I haven’t done my re-reads and analyzing with novel length pacing in mind, but I’ve looked really closely at pacing in an opening action sequence since I’ve struggled with trying to jam too much in all at once and feeling like the action is fast so I couldn’t get the info in there. It ends up a horrible mess.
What I discovered was that the action moves along a different time-line than the reading of it. You really can have someone point a gun and squeeze the trigger and stick half a page of description in before the bullet hits.
The other tricks about writing action are true enough, the short words and short sentences to create urgency and all that, but it still doesn’t happen in Real Time.
You are absolutely correct. If you keep the stakes high, you can hide entire elephants worth of world building between the lines of text.
I’ve noticed that I tend to write in musical phrases, meaning that there is a crescendo, then a decrescendo of some sort or at least a lack of volume change, occasionally a rest, and then another crescendo, each building towards the climax. The type of story (action, character development, humor) determines how intense the sequence is and how fast the changes come.

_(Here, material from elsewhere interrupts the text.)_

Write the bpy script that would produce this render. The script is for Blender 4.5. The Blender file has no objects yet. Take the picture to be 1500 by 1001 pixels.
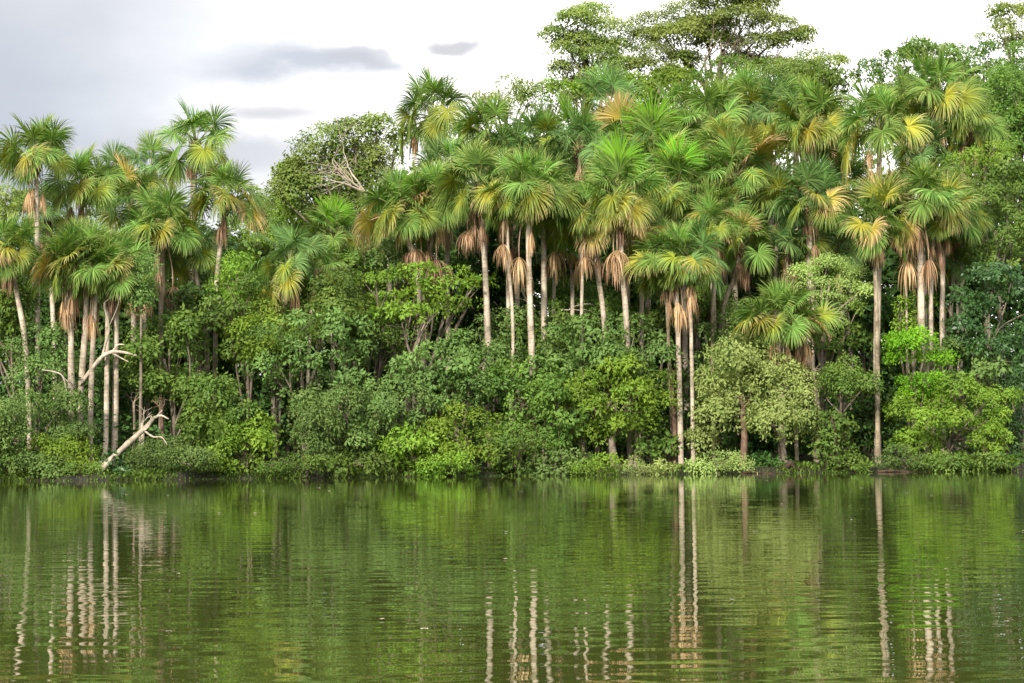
import bpy, math
import numpy as np
from mathutils import Vector, Matrix, Euler

S = bpy.context.scene
COL = S.collection
R = math.radians
RNG = np.random.default_rng(7)

# ------------------------------------------------------------------ camera
CAM_H = 1.3
F_PX = 2750.0                      # focal length in pixels of a 1500 wide frame
PITCH, ROLL = R(3.42), R(-0.58)
cam_data = bpy.data.cameras.new('camera')
cam_data.sensor_width = 36.0
cam_data.lens = 36.0 * F_PX / 1500.0
cam_data.clip_start = 0.5
cam_data.clip_end = 6000.0
cam = bpy.data.objects.new('camera', cam_data)
COL.objects.link(cam)
CAM_M = Matrix.Rotation(R(90) + PITCH, 3, 'X') @ Matrix.Rotation(ROLL, 3, 'Z')
cam.location = (0, 0, CAM_H)
cam.rotation_euler = CAM_M.to_euler()
S.camera = cam

# ------------------------------------------------------------------ sun, sky, exposure
SUN_DIR = Vector((-0.36, -0.80, 0.45)).normalized()      # towards the sun: behind the viewer, to the left
sun_data = bpy.data.lights.new('sun', 'SUN')
sun_data.energy = 4.4
sun_data.angle = R(4)
sun_data.color = (1.0, 0.93, 0.82)
sun = bpy.data.objects.new('sun', sun_data)
sun.rotation_euler = SUN_DIR.to_track_quat('Z', 'Y').to_euler()
sun.location = (0, 0, 80)
COL.objects.link(sun)

W = bpy.data.worlds.new('World')
S.world = W
W.use_nodes = True
nt = W.node_tree
nt.nodes.clear()


def node(t, typ, **kw):
    n = t.nodes.new(typ)
    for k, v in kw.items():
        if k.startswith('i_'):
            key = k[2:]
            key = int(key) if key.isdigit() else key.replace('_', ' ')
            n.inputs[key].default_value = v
        else:
            setattr(n, k, v)
    return n


def math_n(t, op, a, b=None, c=None, clamp=False):
    n = t.nodes.new('ShaderNodeMath')
    n.operation = op
    n.use_clamp = clamp
    for i, v in enumerate((a, b, c)):
        if v is None:
            continue
        if isinstance(v, (int, float)):
            n.inputs[i].default_value = v
        else:
            t.links.new(v, n.inputs[i])
    return n.outputs[0]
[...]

No shopping. Darn, so much for the novella set in an interstellar weapons show. [slouches over to corner to pout]
Nothing wrong with the interstellar weapons show provided there’s a STORY. Just waking around admiring or buying guns? Not so much.
But it would be okay if you were flirting with somebody shopping with you, or finding out interesting backstory about that person, or shopping while being followed. Heyer was the start of a lot of shopping scenes, but she was using them for characterization and worldbuilding, most of the time. It’s a double duty thing.
I was slightly tongue-in-cheek. The MC tracks contraband weapons and technology to someone selling at the arms mart, so she’s skulking around as well as meeting a contact. And getting a goodie or two for professional use. Very much part of the plot, because there’s no other way she could get close to the individual that turns out to be behind the illegal activities.